John Moore

Chemical Engineering, Notre Dame (Summer 2024)

Faculty Advisor: William Phillip, Department of Chemical and Biomolecular Engineering

Modeling and Experimentally Verifying a Multistep Nonhomeogenous Diafiltration Cascade for Application in Lithium Ion Battery Recycling (Summer 2024)

Membranes have been used commercially due to their energy efficiency (as compared to traditional commercial separation processes), modular design, and operational simplicity. Membrane nanofiltration
(NF) technology is an application of commercial membranes that may allow for more specific control over solute rejection properties by allowing for the fractionation of similarly sized ions, which is not possible in reverse osmosis or ultrafiltration setups. The commercial application of NF membranes for separations is rooted in their ability to purify solutions as a mode of filtration, by modulating the flux of the solute in solution. The principal way by which flux is modulated is through the rejection of a specific solute to concentrate the retentate solution while purifying the permeate.
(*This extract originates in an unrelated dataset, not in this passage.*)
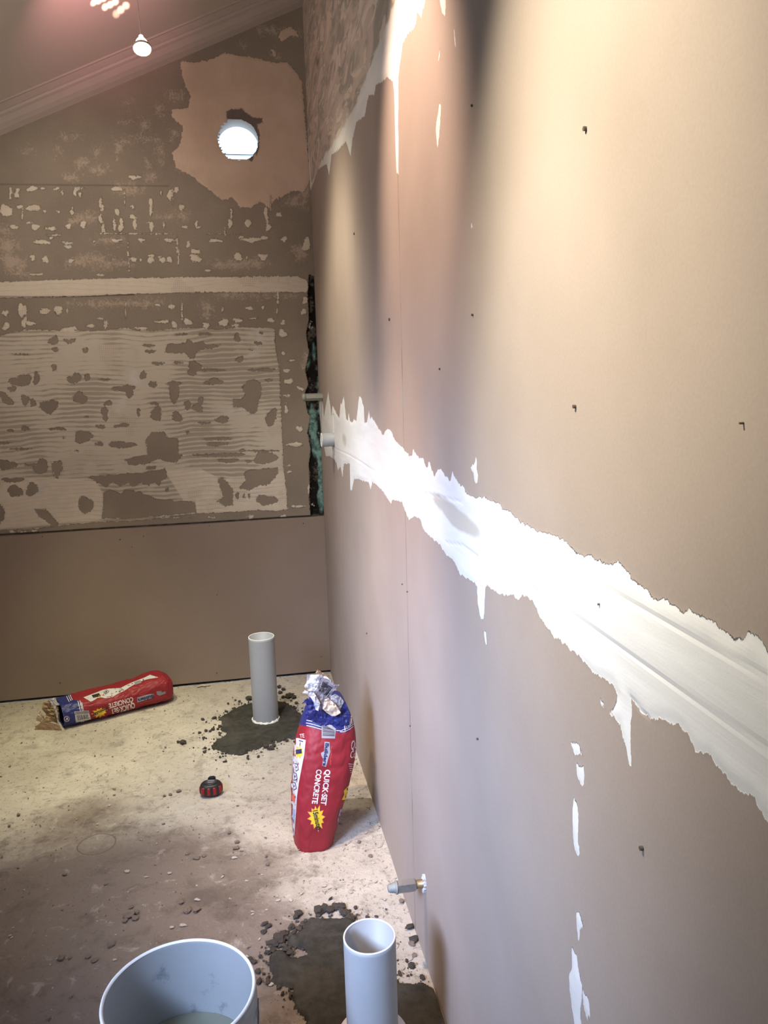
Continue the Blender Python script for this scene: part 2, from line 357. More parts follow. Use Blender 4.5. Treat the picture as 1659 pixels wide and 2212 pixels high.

While enhancing the fractionation of solutes is a problem typically addressed by developing ‘better’ membrane materials, it can also be accomplished by staging multiple membrane modules into a diafitration apparatus, which takes a mixed feed solution and separates it using multiple membrane module “stages” which will split the stream into a permeate and retentate solution. The modules are connected in a countercurrent fashion such that the effluent streams of module one become the influent streams of the subsequent/previous module, depending on whether the stream is retentate or permeate (Figure 1). A paper Staged Diafiltration Cascades Provide Opportunities to Execute Highly Selective Separations (Ind. Eng. Chem. Res. 2021, 60, 15706-15719) investigated the efficacy of utilizing diafiltration cascades with multiple modules (stages) to separate multivalent cations from monovalent ones. This efficacy was shown to be incredibly high, though notable shortcomings can be noted and attributed to the study assuming a large difference in rejection between the two solutes being separated, which is not necessarily true or accurate for most commercial membranes. Nevertheless, the study led to these cascades being extrapolated to lithium-ion battery recycling in a 2022 publication from the Phillip and Dowling Labs titled Optimal Diafiltration Membrane Cascades Enable Green Recycling of Spent Lithium-ion Batteries (ACS Sustainable Chem. Eng. 2022, 10, 12207-12225) which modelled an approach to determine the efficacy of a diafiltration based recycling method for Lithium-ion batteries. This efficacy was theorized through the model to be extremely high, as a three stage cascade was capable of recovering up to 95% of the lithium in the feed stream with a purity exceeding 93%. In both studies the efficacy was defined as the purity of the effluent streams with respect to the intended solute for each stream.

The proposed study will advance our understanding of diafiltration cascades by first testing the rejection properties of previously synthesized charge-functionalized membranes for various concentrations and mixture ratios of lithium and cobalt salt. A model will then be developed, which will iterate through combinations of membranes in order to derive the optimal arrangement for solute recovery and develop heuristics that will guide the development of future devices. The model will take into account real membrane rejection and throughput data that will work to move away from the shortcomings of previous studies of diafiltration cascades, who assumed large differences in respective rejection between solutes. The model’s validity will finally be experimentally verified using a physical 4-stage cascade utilizing the model’s proposed arrangements. In this project, a mixed solution of lithium and cobalt will be fed to an apparatus that will effectively separate the two solutes into two streams of purified lithium permeate and concentrated cobalt retentate.